Fransız medyasında ilk kez Çarşamba günü ortaya atılan iddialara göre, pilot uygulama kapsamında her hafta küçük teknelerle Manş Denizi’ni geçen yaklaşık 50 göçmenin Fransa’ya geri gönderilmesi planlanıyor. Bu iade işleminin gerçekleşmesi için Fransa’nın şartı ise, İngiltere’nin kendi topraklarında ailevi bağlantıları bulunan eşit sayıda sığınmacıya kapılarını açması olacak.
Le Monde gazetesine demeç veren kaynaklar, pilot programın başarılı bulunması durumunda kapsamının ciddi şekilde genişletileceğini belirtti. İki liderin Perşembe sabahı itibarıyla, deneme sürecinin ne zaman başlayacağı gibi anlaşmanın nihai ayrıntıları üzerinde müzakerelere devam ettiği öğrenildi.
Anlaşmanın hayata geçirilmesinin önünde ise bazı potansiyel engeller bulunuyor.

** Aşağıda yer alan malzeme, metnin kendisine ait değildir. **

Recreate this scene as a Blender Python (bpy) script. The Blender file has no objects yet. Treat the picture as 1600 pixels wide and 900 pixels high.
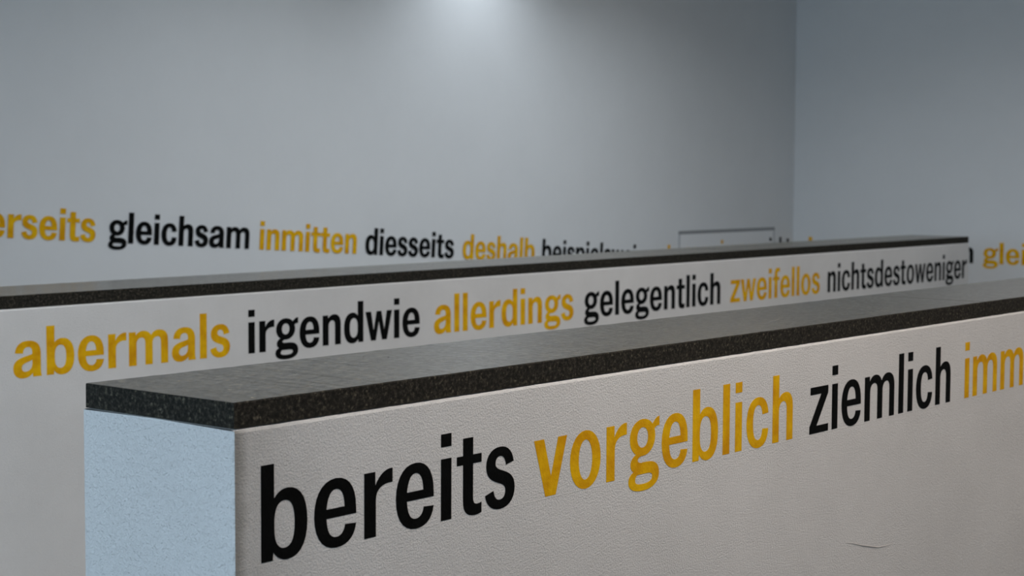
import bpy, bmesh, math, random
from mathutils import Vector, Matrix, noise
from mathutils.geometry import tessellate_polygon

random.seed(7)
SC = bpy.context.scene
COL = SC.collection
S = 0.15                      # metres per lettering height
EYE = 1.445                   # eye height above the floor


def W(X, Y, Z):
    """survey units (eye at the origin, 1 = height of a tall letter) to metres"""
    return Vector((X * S, Y * S, Z * S + EYE))


# ------------------------------------------------------------------ camera
fwd = Vector((0.77345857, 0.63018514, -0.06803323)).normalized()
rgt = Vector((0.63189558, -0.77503861, 0.00480995)).normalized()
upv = rgt.cross(fwd).normalized()
cam_data = bpy.data.cameras.new('camera')
cam = bpy.data.objects.new('camera', cam_data)
COL.objects.link(cam)
m = Matrix((rgt, upv, -fwd)).transposed().to_4x4()
m.translation = Vector((0, 0, EYE))
cam.matrix_world = m
cam_data.sensor_width = 36.0
cam_data.lens = 2648.8 / 1600 * 36.0
cam_data.clip_start = 0.05
cam_data.dof.use_dof = True
cam_data.dof.focus_distance = 3.3
cam_data.dof.aperture_fstop = 7.0
SC.camera = cam

# ------------------------------------------------------------------ view and world
SC.view_settings.view_transform = 'Standard'
SC.view_settings.look = 'None'
SC.view_settings.exposure = 0.0
SC.view_settings.gamma = 1.0
SC.view_settings.use_curve_mapping = False
SC.cycles.use_denoising = True
SC.cycles.max_bounces = 10
SC.cycles.diffuse_bounces = 6
wd = bpy.data.worlds.new('world')
SC.world = wd
wd.use_nodes = True
wd.node_tree.nodes['Background'].inputs[0].default_value = (0.55, 0.72, 1.0, 1)
wd.node_tree.nodes['Background'].inputs[1].default_value = 0.5

# room in metres
X0, X1 = -4.0, 76.94 * S      # wall with the window, wall on the right
Y0, Y1 = -4.5, 44.0 * S       # wall behind the viewer, long lettered wall
CEIL = 3.06


def area(name, loc, rot, sx, sy, power, color, spread=180):
    l = bpy.data.lights.new(name, 'AREA')
    l.shape = 'RECTANGLE'
    l.size, l.size_y = sx, sy
    l.energy = power
    l.color = color
    l.spread = math.radians(spread)
    o = bpy.data.objects.new(name, l)
    o.location = loc
    o.rotation_euler = rot
    COL.objects.link(o)
    return o


# daylight entering by the window in the left wall (faces +X)
area('window_daylight', (X0 + 0.05, 1.9, 2.0), (0, math.radians(-90), 0), 1.7, 4.6, 215, (0.62, 0.815, 1.0))
# ceiling lamps over the aisle behind the viewer (light of the fixtures built below)
# each row: name of the aisle, lamp positions, power, colour, opening of the louvre
ROWS = [('before the near low wall', [(2.9, 0.80), (6.3, 0.80)], 42, (1.0, 0.87, 0.77), 170),
        ('between the two low walls', [(2.6, 3.78), (5.9, 3.78), (8.9, 3.78)], 15, (0.95, 0.975, 1.0), 160),
        ('over the ramp beside the lettered back wall', [(6.0, 5.25), (8.5, 5.25)], 8, (0.76, 0.89, 1.0), 150)]
for aisle, spots_, power, colr, open_ in ROWS:
    for lx, ly in spots_:
        area('lamp_light', (lx, ly, CEIL - 0.07), (0, 0, 0), 1.4, 0.3, power, colr, open_)


def spot(name, loc, target, power, color, size_deg, blend, radius=0.03):
    l = bpy.data.lights.new(name, 'SPOT')
    l.energy = power
    l.color = color
    l.spot_size = math.radians(size_deg)
    l.spot_blend = blend
    l.shadow_soft_size = radius
    o = bpy.data.objects.new(name, l)
    o.location = loc
    d = (Vector(target) - Vector(loc)).normalized()
    o.rotation_euler = d.to_track_quat('-Z', 'Y').to_euler()
    COL.objects.link(o)
    return o


DOWN = (51.2 * S, Y1 - 0.55, CEIL)
spot('downlight_light', (DOWN[0], DOWN[1], CEIL - 0.03), (DOWN[0], Y1 - 0.05, 1.7), 26, (0.84, 0.92, 1.0), 125, 1.0)


# ------------------------------------------------------------------ materials
def mat(name, color, rough=0.6, spec=0.5):
    mt = bpy.data.materials.new(name)
    mt.use_nodes = True
    b = mt.node_tree.nodes['Principled BSDF']
    b.inputs['Base Color'].default_value = (*color, 1)
    b.inputs['Roughness'].default_value = rough
    b.inputs['Specular IOR Level'].default_value = spec
    return mt, mt.node_tree, b


def N(nt, t, **kw):
    n = nt.nodes.new(t)
    for k, v in kw.items():
        if k in n.inputs:
            n.inputs[k].default_value = v
        else:
            setattr(n, k, v)
    return n


def ramp(nt, fac, stops):
    r = nt.nodes.new('ShaderNodeValToRGB')
    e = r.color_ramp.elements
    while len(e) < len(stops):
        e.new(0.5)
    for el, (p, c) in zip(e, stops):
        el.position = p
        el.color = (*c, 1)
    nt.links.new(fac, r.inputs[0])
    return r.outputs[0]


def mix(nt, fac, a, b, mode='MIX'):
    n = nt.nodes.new('ShaderNodeMix')
    n.data_type = 'RGBA'
    n.blend_type = mode
    for s, v in ((n.inputs[0], fac), (n.inputs[6], a), (n.inputs[7], b)):
        if hasattr(v, 'is_linked'):
            nt.links.new(v, s)
        elif isinstance(v, (int, float)):
            s.default_value = v
        else:
            s.default_value = (*v, 1)
    return n.outputs[2]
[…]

Bunlar arasında İngiltere’nin küçük teknelerle mücadeleye ayıracağı bütçe, Fransa’da karşılaşılması muhtemel hukuki zorluklar ve diğer Avrupa ülkelerinden gelebilecek tepkiler sayılıyor.
Birleşik Krallık, Fransa’nın Manş Denizi’ndeki küçük tekne geçişleri konusundaki tutumunu sertleştirmesi yönünde uzun süredir baskı uyguluyor. Mevcut Fransız mevzuatındaki bir açık, göçmenler denize açıldıktan sonra yetkililerin müdahalesini kısıtlıyor; polis, acil bir kurtarma durumu olmadıkça kıyıdan sadece 300 metreye kadar operasyon yapabiliyor.
İngiliz siyasetçiler, Fransız güvenlik güçlerinin tekneler sahilden ayrıldıktan sonra daha kararlı adımlar atmasını talep ediyor. Bu talepler arasında, yakın zamanda Fransa’nın kuzeyindeki Boulogne civarında bir polisin lastik botu bıçakla patlattığı görüntülerde olduğu gibi, tekneleri seyrüseferden men edecek müdahalelerin desteklenmesi de yer alıyor.
Fransa İçişleri Bakanı Bruno Retailleau, geçtiğimiz Şubat ayında yaptığı bir açıklamada, polisin müdahale yetkisini artıracak bir yasa değişikliğine sıcak baktığını ifade etmişti. Fransız emniyet teşkilatının ise, olası hukuki engellerle de yüzleşebilecek bu yeni düzenlemeyi hayata geçirebilmek için ihtiyaç duyulan ek bot, personel ve insansız hava aracı maliyetlerini karşılamak amacıyla ilave finansman talebinde bulunduğu belirtiliyor.
İngiltere Savunma Bakanı John Healey, BBC’ye verdiği demeçte anlaşmanın henüz kesinleşmediğini vurguladı. Ancak Healey, iki ülkenin de “bunun ilk kez ortak bir meydan okuma olduğu anlayışına ve kabulüne” sahip olduğunu dile getirdi.
Söz konusu duyurunun, Macron’un üç günlük resmi ziyaretinin sonunda yapılması planlanıyor. Bu ziyaret, İngiltere’nin 2020 yılında Avrupa Birliği’nden resmen ayrılmasından bu yana bir AB üyesi ülke lideri tarafından gerçekleştirilen ilk devlet ziyareti olma özelliğini taşıyor.
Brexit sonrasında, Manş Denizi’ndeki yasa dışı göçle mücadeledeki iş birliği sekteye uğramıştı. Fakat son birkaç yıldır taraflar arasında yeni bir diyalog ortamı oluştu ve İngiltere’nin, Fransa’ya sahil güvenlik ve drone devriyelerini yoğunlaştırması karşılığında finansal destek sağladığı bir dizi anlaşma imzalandı.
Starmer’in ofisinden Çarşamba günü yapılan bir açıklamada, iki liderin küçük tekne geçişleriyle mücadelenin “ortak bir öncelik” olduğu hususunda fikir birliğine vardığı belirtildi. Açıklamada, bu sorunun, insan kaçakçılığı şebekelerinin “iş modelini kırmak için yeni bir caydırıcı unsur da dâhil olmak üzere ortak çözümler gerektiren ortak bir öncelik” olduğu vurgulandı. Liderlerin Perşembe günü bu konuda “somut bir ilerleme” sağlamayı amaçladığı ifade edildi.